Start of Dataset extract

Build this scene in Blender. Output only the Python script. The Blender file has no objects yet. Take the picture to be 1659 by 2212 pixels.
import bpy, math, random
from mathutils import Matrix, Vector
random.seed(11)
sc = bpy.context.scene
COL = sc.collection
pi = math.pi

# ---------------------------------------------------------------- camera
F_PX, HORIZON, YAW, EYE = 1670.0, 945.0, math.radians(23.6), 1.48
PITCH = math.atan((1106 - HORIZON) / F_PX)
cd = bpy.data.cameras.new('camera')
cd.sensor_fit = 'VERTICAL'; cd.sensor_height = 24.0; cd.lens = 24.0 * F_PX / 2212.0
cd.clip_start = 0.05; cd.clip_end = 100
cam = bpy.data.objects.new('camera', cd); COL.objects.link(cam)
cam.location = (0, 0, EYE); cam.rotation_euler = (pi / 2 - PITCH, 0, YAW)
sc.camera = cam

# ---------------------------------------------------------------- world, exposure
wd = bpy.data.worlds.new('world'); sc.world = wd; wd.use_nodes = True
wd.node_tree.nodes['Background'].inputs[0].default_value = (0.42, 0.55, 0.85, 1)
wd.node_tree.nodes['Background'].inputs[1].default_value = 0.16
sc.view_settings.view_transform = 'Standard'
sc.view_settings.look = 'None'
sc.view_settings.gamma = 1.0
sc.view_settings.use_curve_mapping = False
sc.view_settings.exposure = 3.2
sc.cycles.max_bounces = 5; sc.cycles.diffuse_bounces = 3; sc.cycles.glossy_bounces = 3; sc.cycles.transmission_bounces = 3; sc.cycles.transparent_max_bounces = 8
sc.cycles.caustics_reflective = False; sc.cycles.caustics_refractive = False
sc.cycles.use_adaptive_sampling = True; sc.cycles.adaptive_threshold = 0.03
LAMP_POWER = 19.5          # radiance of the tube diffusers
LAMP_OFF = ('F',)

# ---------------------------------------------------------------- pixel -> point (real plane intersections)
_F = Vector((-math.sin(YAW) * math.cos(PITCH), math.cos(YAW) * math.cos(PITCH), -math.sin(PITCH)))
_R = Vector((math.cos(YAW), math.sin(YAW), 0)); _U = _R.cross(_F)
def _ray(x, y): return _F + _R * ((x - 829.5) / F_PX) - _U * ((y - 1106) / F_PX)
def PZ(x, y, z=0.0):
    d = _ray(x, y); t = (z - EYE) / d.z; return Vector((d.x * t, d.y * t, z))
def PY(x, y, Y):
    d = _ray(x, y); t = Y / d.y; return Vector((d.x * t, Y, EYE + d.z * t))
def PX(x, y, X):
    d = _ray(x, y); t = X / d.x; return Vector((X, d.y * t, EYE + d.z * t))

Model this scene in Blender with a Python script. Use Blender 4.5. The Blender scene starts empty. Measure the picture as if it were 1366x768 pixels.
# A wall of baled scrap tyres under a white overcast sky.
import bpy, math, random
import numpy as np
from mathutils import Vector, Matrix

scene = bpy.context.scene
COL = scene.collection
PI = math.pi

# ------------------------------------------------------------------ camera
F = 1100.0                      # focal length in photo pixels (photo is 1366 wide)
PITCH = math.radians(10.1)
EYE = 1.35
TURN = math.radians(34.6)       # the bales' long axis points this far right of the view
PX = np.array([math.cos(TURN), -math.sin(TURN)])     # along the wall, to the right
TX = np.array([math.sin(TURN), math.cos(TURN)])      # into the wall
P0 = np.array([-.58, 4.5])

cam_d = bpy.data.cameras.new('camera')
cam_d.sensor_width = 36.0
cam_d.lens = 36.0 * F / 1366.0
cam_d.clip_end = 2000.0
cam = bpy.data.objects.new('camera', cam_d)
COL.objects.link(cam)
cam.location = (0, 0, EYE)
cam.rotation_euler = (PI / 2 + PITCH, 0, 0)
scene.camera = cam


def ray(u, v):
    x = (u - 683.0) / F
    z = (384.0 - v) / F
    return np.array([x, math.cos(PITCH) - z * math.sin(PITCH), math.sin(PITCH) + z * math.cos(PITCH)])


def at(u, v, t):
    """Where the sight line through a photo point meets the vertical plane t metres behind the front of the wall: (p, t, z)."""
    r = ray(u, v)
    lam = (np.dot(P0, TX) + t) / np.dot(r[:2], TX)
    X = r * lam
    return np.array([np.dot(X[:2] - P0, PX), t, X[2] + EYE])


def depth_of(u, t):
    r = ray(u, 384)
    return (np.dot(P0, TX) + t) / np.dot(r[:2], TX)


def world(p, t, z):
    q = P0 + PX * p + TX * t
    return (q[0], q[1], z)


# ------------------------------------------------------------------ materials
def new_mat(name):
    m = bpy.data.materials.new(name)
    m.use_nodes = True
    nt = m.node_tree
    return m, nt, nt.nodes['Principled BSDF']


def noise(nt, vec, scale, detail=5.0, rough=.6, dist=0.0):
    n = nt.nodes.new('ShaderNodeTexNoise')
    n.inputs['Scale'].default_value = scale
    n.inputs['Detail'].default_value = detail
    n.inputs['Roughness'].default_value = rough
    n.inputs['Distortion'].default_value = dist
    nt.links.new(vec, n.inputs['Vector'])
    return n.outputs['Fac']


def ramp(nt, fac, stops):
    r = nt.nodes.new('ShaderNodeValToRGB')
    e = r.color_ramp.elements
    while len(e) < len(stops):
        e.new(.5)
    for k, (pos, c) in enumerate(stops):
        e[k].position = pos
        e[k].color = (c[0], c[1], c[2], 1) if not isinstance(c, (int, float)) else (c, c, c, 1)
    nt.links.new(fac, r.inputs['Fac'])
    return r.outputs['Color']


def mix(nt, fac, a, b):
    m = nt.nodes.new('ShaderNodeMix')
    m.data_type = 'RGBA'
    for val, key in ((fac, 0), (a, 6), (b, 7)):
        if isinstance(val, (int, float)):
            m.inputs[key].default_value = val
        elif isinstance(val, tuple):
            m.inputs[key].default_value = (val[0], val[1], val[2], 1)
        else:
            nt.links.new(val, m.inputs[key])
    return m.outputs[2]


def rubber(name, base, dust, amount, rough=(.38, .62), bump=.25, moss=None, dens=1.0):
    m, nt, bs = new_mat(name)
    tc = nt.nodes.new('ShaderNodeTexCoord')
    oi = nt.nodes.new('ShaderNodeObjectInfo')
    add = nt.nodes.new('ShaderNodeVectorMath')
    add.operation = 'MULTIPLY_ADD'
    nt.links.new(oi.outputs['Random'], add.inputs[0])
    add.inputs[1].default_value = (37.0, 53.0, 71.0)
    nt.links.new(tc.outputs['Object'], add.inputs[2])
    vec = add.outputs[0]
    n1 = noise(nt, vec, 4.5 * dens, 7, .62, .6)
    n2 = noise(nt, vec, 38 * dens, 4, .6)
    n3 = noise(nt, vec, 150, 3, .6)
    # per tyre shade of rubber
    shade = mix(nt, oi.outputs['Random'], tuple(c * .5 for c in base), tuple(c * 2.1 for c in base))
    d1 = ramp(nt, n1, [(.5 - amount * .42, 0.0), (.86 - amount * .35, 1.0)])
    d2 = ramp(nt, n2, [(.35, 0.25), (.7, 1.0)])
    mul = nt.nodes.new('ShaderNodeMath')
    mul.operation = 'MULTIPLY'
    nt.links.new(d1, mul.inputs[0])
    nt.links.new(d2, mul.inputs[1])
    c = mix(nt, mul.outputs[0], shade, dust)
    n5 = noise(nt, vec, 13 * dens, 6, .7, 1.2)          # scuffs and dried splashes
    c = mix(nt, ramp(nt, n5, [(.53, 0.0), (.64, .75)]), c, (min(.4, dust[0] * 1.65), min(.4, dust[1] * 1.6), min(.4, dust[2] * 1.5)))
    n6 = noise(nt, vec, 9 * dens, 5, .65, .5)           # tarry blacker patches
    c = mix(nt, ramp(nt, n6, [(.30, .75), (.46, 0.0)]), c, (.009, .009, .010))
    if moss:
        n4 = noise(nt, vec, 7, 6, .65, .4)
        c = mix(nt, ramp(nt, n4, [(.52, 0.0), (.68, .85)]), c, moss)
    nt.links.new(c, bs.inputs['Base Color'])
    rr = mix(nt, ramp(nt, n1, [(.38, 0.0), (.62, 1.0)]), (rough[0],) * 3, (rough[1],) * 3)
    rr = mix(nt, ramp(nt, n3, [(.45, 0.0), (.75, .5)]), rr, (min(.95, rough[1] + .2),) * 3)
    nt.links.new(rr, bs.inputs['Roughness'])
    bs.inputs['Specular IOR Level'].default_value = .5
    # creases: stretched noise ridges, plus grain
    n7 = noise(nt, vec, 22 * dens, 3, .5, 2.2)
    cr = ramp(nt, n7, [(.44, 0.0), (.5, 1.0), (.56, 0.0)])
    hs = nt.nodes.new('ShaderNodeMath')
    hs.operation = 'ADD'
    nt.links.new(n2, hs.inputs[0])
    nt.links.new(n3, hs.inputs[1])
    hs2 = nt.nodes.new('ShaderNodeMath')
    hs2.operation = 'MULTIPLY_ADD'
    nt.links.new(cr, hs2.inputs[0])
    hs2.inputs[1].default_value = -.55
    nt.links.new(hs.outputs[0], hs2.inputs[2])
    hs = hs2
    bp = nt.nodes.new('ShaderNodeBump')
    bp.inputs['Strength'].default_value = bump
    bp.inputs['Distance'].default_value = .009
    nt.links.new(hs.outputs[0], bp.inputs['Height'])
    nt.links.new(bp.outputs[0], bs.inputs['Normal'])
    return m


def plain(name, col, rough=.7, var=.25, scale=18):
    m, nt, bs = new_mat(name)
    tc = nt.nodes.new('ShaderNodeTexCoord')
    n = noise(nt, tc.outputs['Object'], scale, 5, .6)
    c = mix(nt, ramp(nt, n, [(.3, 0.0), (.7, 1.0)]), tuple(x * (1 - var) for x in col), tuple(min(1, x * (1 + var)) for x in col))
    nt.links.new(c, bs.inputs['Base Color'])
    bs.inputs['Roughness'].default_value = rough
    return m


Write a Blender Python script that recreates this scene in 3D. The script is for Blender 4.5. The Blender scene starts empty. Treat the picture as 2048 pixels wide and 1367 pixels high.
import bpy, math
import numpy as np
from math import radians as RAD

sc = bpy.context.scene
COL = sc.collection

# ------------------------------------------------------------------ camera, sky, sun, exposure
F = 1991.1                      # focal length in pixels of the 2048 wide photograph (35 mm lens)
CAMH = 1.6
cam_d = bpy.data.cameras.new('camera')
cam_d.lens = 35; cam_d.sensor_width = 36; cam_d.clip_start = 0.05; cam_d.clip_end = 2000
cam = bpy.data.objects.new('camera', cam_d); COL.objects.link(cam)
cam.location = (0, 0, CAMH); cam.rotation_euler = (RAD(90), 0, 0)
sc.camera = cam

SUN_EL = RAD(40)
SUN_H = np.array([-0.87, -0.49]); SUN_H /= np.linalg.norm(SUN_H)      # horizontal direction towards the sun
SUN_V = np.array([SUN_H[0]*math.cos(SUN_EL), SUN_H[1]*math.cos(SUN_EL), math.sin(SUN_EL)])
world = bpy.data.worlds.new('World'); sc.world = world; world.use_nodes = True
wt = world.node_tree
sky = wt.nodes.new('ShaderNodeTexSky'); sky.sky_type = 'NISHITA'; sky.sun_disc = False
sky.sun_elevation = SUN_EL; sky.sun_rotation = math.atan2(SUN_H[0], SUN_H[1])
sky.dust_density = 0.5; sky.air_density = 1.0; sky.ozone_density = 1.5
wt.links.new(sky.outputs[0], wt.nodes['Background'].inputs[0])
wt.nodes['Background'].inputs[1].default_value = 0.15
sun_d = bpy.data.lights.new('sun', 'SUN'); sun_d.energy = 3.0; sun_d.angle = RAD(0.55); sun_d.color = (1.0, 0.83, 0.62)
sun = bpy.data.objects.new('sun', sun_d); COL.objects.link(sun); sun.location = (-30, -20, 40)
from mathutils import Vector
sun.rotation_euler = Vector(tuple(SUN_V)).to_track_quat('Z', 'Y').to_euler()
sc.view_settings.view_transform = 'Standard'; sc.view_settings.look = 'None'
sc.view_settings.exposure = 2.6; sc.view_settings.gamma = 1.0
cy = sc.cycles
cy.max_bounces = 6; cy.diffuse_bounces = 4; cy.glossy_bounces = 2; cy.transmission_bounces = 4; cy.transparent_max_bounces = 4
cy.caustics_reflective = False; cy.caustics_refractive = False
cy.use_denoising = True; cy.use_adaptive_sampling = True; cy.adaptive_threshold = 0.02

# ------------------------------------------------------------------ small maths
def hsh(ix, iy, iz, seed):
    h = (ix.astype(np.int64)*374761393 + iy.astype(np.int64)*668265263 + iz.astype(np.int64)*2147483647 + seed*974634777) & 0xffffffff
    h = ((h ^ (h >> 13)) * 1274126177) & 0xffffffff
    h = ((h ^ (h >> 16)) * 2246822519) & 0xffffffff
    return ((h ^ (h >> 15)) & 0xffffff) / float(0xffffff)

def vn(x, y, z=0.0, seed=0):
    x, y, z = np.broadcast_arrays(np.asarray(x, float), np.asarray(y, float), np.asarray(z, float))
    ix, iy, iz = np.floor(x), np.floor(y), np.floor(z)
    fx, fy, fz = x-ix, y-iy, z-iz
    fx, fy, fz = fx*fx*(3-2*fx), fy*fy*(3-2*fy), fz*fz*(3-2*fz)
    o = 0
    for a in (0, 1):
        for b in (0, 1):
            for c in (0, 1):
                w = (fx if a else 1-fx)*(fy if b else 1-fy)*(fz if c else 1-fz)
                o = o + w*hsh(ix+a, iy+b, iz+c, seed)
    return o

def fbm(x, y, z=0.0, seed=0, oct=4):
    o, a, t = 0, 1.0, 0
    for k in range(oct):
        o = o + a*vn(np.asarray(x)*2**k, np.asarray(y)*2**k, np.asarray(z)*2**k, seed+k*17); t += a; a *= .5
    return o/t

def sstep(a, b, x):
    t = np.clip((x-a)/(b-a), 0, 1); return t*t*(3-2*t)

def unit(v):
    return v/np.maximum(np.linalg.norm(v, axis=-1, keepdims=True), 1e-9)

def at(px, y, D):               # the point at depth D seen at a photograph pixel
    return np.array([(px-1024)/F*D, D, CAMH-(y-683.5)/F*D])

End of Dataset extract

▶ Work to complete
Begin at the line that has "Write a Blender" in the entries above; stop after the line that has "cy.use_denoising = True;". Transcribe exactly those lines and no others.

▶ Result
Write a Blender Python script that recreates this scene in 3D. The script is for Blender 4.5. The Blender scene starts empty. Treat the picture as 2048 pixels wide and 1367 pixels high.
import bpy, math
import numpy as np
from math import radians as RAD

sc = bpy.context.scene
COL = sc.collection

# ------------------------------------------------------------------ camera, sky, sun, exposure
F = 1991.1                      # focal length in pixels of the 2048 wide photograph (35 mm lens)
CAMH = 1.6
cam_d = bpy.data.cameras.new('camera')
cam_d.lens = 35; cam_d.sensor_width = 36; cam_d.clip_start = 0.05; cam_d.clip_end = 2000
cam = bpy.data.objects.new('camera', cam_d); COL.objects.link(cam)
cam.location = (0, 0, CAMH); cam.rotation_euler = (RAD(90), 0, 0)
sc.camera = cam

SUN_EL = RAD(40)
SUN_H = np.array([-0.87, -0.49]); SUN_H /= np.linalg.norm(SUN_H)      # horizontal direction towards the sun
SUN_V = np.array([SUN_H[0]*math.cos(SUN_EL), SUN_H[1]*math.cos(SUN_EL), math.sin(SUN_EL)])
world = bpy.data.worlds.new('World'); sc.world = world; world.use_nodes = True
wt = world.node_tree
sky = wt.nodes.new('ShaderNodeTexSky'); sky.sky_type = 'NISHITA'; sky.sun_disc = False
sky.sun_elevation = SUN_EL; sky.sun_rotation = math.atan2(SUN_H[0], SUN_H[1])
sky.dust_density = 0.5; sky.air_density = 1.0; sky.ozone_density = 1.5
wt.links.new(sky.outputs[0], wt.nodes['Background'].inputs[0])
wt.nodes['Background'].inputs[1].default_value = 0.15
sun_d = bpy.data.lights.new('sun', 'SUN'); sun_d.energy = 3.0; sun_d.angle = RAD(0.55); sun_d.color = (1.0, 0.83, 0.62)
sun = bpy.data.objects.new('sun', sun_d); COL.objects.link(sun); sun.location = (-30, -20, 40)
from mathutils import Vector
sun.rotation_euler = Vector(tuple(SUN_V)).to_track_quat('Z', 'Y').to_euler()
sc.view_settings.view_transform = 'Standard'; sc.view_settings.look = 'None'
sc.view_settings.exposure = 2.6; sc.view_settings.gamma = 1.0
cy = sc.cycles
cy.max_bounces = 6; cy.diffuse_bounces = 4; cy.glossy_bounces = 2; cy.transmission_bounces = 4; cy.transparent_max_bounces = 4
cy.caustics_reflective = False; cy.caustics_refractive = False
cy.use_denoising = True; cy.use_adaptive_sampling = True; cy.adaptive_threshold = 0.02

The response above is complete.